GIVEN TASK
Transcribe the material from its first line onward, ending with the line that contains "R = math.radians" and adding nothing beyond it.

[START OF RAW RECORDS]

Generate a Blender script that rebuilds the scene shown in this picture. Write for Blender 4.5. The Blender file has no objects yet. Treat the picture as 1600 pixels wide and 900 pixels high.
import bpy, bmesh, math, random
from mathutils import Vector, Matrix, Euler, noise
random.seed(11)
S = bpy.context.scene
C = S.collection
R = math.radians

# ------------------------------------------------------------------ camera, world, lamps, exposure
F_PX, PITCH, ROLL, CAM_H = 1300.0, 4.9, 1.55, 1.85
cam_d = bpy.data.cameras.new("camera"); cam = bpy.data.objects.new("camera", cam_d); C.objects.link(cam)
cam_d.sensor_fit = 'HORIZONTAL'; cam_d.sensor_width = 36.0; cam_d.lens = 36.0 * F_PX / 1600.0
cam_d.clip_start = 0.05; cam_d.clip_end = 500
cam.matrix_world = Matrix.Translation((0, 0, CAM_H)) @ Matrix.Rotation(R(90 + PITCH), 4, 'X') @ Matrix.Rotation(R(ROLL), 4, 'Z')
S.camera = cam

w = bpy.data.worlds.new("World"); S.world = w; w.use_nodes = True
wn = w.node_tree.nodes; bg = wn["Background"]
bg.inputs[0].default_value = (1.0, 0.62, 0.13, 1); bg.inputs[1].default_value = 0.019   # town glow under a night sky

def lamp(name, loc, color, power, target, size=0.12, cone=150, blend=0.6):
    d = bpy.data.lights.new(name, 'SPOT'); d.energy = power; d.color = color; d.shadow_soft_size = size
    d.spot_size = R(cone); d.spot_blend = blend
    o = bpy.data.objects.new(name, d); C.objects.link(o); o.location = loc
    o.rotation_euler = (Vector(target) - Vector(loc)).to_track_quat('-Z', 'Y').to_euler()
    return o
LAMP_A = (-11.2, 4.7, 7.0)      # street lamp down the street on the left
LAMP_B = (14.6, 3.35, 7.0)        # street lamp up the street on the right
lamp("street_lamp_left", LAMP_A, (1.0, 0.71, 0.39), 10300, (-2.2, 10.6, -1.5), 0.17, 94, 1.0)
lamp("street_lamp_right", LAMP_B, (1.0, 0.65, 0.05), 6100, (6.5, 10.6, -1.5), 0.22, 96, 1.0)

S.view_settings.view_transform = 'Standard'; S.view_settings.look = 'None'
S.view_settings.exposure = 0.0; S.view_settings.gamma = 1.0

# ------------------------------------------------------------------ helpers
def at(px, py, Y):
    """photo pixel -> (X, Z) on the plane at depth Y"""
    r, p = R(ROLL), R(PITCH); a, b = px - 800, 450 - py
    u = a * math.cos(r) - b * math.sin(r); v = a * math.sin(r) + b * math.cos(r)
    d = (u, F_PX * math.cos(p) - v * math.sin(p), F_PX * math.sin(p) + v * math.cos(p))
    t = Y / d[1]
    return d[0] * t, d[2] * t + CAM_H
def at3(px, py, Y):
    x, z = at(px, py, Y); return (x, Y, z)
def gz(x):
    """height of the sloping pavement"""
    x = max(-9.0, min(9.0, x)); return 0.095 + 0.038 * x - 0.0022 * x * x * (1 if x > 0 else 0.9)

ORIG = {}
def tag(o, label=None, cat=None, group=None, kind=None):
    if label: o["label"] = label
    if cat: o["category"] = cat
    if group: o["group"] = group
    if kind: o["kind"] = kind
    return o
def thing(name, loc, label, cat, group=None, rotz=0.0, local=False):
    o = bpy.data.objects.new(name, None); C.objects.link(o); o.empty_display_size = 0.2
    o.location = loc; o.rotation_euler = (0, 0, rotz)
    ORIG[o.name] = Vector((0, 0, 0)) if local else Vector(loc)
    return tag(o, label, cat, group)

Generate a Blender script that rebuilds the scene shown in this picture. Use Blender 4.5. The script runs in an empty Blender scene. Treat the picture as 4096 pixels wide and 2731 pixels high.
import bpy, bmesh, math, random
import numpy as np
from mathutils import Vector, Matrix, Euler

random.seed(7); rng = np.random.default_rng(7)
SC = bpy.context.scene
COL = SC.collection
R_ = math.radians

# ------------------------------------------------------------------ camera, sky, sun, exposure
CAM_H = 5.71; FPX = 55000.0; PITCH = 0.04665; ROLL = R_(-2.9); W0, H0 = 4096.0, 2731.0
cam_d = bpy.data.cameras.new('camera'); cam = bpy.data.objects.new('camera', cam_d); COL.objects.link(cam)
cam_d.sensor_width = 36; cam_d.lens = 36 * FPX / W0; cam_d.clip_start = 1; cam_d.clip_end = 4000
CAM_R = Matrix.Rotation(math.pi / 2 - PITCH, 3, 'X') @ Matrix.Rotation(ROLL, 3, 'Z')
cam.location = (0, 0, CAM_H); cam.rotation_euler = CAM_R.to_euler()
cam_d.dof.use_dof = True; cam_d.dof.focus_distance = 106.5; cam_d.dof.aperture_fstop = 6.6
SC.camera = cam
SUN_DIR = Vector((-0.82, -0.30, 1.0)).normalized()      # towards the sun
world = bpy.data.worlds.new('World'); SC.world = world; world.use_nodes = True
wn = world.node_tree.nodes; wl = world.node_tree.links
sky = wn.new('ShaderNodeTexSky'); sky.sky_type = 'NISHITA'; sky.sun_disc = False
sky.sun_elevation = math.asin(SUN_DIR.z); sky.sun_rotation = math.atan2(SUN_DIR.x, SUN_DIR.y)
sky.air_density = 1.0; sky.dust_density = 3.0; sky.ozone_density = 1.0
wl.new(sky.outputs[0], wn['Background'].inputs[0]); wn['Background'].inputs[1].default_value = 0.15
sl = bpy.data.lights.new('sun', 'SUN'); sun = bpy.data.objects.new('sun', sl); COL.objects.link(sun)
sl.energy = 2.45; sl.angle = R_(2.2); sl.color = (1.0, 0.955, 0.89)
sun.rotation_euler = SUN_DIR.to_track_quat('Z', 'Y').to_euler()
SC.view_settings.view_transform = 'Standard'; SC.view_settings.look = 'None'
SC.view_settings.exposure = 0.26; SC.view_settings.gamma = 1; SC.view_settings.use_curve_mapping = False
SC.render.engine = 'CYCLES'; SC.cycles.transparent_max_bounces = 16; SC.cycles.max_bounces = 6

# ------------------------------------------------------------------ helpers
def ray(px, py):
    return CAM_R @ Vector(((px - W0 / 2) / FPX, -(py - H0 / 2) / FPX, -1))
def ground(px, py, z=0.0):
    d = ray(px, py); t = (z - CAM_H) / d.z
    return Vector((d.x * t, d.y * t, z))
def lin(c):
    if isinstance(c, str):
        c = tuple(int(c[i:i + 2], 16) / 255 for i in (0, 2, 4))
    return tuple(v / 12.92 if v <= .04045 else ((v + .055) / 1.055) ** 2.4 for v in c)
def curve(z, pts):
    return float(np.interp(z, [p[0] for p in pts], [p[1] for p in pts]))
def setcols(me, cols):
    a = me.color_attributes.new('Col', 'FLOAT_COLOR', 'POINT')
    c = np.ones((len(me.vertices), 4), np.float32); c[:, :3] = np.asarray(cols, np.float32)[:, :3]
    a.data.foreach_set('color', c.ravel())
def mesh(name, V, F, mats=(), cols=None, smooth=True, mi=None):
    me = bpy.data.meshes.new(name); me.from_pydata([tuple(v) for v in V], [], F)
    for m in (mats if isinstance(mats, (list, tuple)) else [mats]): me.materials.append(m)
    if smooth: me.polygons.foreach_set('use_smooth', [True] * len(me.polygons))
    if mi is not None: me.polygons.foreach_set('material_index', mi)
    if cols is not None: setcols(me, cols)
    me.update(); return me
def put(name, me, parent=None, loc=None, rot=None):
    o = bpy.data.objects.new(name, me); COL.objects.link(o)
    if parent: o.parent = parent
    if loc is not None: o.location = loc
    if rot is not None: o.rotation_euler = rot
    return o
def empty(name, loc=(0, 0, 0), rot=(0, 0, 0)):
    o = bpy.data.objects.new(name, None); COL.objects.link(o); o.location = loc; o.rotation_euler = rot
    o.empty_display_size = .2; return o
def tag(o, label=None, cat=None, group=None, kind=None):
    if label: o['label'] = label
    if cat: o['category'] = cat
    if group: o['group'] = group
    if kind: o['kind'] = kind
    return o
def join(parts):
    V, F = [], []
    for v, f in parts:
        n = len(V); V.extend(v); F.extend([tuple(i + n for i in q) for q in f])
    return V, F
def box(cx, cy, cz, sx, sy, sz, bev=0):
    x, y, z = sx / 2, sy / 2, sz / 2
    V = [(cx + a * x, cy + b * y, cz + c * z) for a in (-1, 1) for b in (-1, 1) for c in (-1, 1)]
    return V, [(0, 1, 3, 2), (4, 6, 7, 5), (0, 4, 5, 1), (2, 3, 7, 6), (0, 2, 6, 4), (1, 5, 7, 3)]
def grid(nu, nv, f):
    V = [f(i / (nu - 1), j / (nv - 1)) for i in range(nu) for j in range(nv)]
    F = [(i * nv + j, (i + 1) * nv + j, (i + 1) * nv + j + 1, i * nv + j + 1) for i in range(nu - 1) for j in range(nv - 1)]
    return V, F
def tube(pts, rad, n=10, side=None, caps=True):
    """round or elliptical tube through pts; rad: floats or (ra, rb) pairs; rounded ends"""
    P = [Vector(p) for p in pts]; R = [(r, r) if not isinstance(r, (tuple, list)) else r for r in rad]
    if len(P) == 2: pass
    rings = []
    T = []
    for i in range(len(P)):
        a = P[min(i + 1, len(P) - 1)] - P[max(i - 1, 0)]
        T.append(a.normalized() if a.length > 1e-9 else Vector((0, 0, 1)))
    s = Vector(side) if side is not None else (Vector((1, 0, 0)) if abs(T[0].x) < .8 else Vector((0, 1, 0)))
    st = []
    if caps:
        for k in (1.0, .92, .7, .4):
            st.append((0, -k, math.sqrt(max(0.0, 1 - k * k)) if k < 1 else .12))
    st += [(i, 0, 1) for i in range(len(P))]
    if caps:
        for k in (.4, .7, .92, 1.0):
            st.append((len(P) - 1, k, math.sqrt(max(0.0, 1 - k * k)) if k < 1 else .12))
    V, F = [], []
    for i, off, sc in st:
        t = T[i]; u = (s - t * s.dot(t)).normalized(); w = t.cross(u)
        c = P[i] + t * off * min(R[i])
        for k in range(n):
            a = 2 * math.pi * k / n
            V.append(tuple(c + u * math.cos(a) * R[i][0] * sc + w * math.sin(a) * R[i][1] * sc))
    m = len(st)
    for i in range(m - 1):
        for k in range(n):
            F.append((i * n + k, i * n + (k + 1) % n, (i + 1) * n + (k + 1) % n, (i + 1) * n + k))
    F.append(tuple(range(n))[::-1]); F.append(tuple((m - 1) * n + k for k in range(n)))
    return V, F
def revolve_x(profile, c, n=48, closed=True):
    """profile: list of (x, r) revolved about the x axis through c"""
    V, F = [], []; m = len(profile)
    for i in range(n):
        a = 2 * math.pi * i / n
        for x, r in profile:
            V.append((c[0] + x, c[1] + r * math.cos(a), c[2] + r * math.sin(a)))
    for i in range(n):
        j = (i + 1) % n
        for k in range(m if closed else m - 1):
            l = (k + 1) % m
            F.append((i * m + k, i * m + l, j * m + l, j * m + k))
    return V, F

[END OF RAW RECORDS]

THE SOLUTION
Generate a Blender script that rebuilds the scene shown in this picture. Write for Blender 4.5. The Blender file has no objects yet. Treat the picture as 1600 pixels wide and 900 pixels high.
import bpy, bmesh, math, random
from mathutils import Vector, Matrix, Euler, noise
random.seed(11)
S = bpy.context.scene
C = S.collection
R = math.radians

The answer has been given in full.